Murphy's Law tells me there's a good chance these low priority queues will slow down exponentially at random times. Routing nightmare if you consider DDoS and what not.

1 comments

Not that simple. Queues can manage the latency of packets, not just by priority but by time-stamping packets and sorting them.

Priority is a sucky way to do anything - queues, threads, even email. What we usually want is control over latency.

Latency isn't really the problem. Latency has three causes in practice: The speed of light, router packet buffers, and (generally congestion-related) packet loss. The first isn't usually a problem and there is nothing to be done about it anyway. The second and third aren't actually latency issues at all, they're latency as a side effect of a bandwidth shortfall. The only way to actually fix that is to add more bandwidth. The best you can do otherwise is to choose who gets screwed over by the lack of bandwidth, which is exactly the thing you don't want the likes of Comcast doing.
Latency is the issue in routers when they categorize traffic, that was the idea. They don't simply prioritize packets; they age them and sort to try and ensure latency constraints. So its more complicated than priority.
> Latency is the issue in routers when they categorize traffic, that was the idea.

That's what I'm contesting.

Suppose you have a router which is receiving data to be sent over a 1Gbps link.
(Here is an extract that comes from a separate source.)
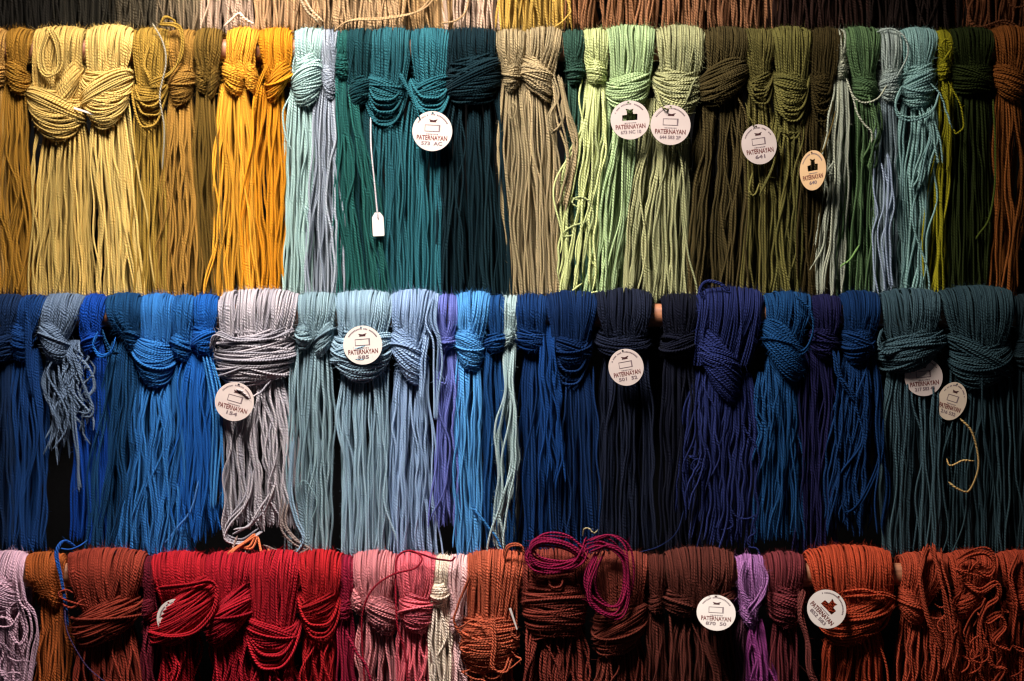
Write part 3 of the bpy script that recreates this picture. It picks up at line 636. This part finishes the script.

Over a one hour period there is an average of 600Mbps of streaming video, 400Mbps HTTP traffic and 300Mbps of FTP/BitTorrent/etc. traffic. There is more data than there is link to put it in; you are screwed. The streaming video is going to stutter or degrade to lower quality, web pages will be slow to load, people waiting for downloads to finish will have to wait longer, because there is not enough bandwidth. The latency will also be poor, if router buffers are set too large and create a large queue in front of new packets (bufferbloat), but that's the least of your worries in that situation. Fixing the latency wouldn't clear things up because you still have users trying to play video with a bitrate of 6Mbps through a connection with a 4Mbps throughput. And categorizing the traffic only changes who gets screwed -- if you put downloads at the bottom of the heap then you might make the streaming video and HTTP customers happier but the customer who paid for a 6Mbps connection and would have at least been downloading at 4Mbps is now waiting for a download which getting only 0.2Mbps. That's not a solution, it's triage.

Now suppose you have the same amount of traffic on average but the link is upgraded to 2Gbps. Now there is no packet loss. You might have short bursts where the traffic level exceeds the capacity of the link, but they get smoothed out by the router's buffers, which never get full so the queue length is never more than a few milliseconds. Solving the bandwidth problem solves the latency problem.

The point is, if you're trying to fix the latency that occurs as a result of router buffers getting full or dropping packets in the core of the internet, you're rearranging the deck chairs on the Titanic. The underlying problem is that router buffers are getting full or dropping packets in the core of the internet.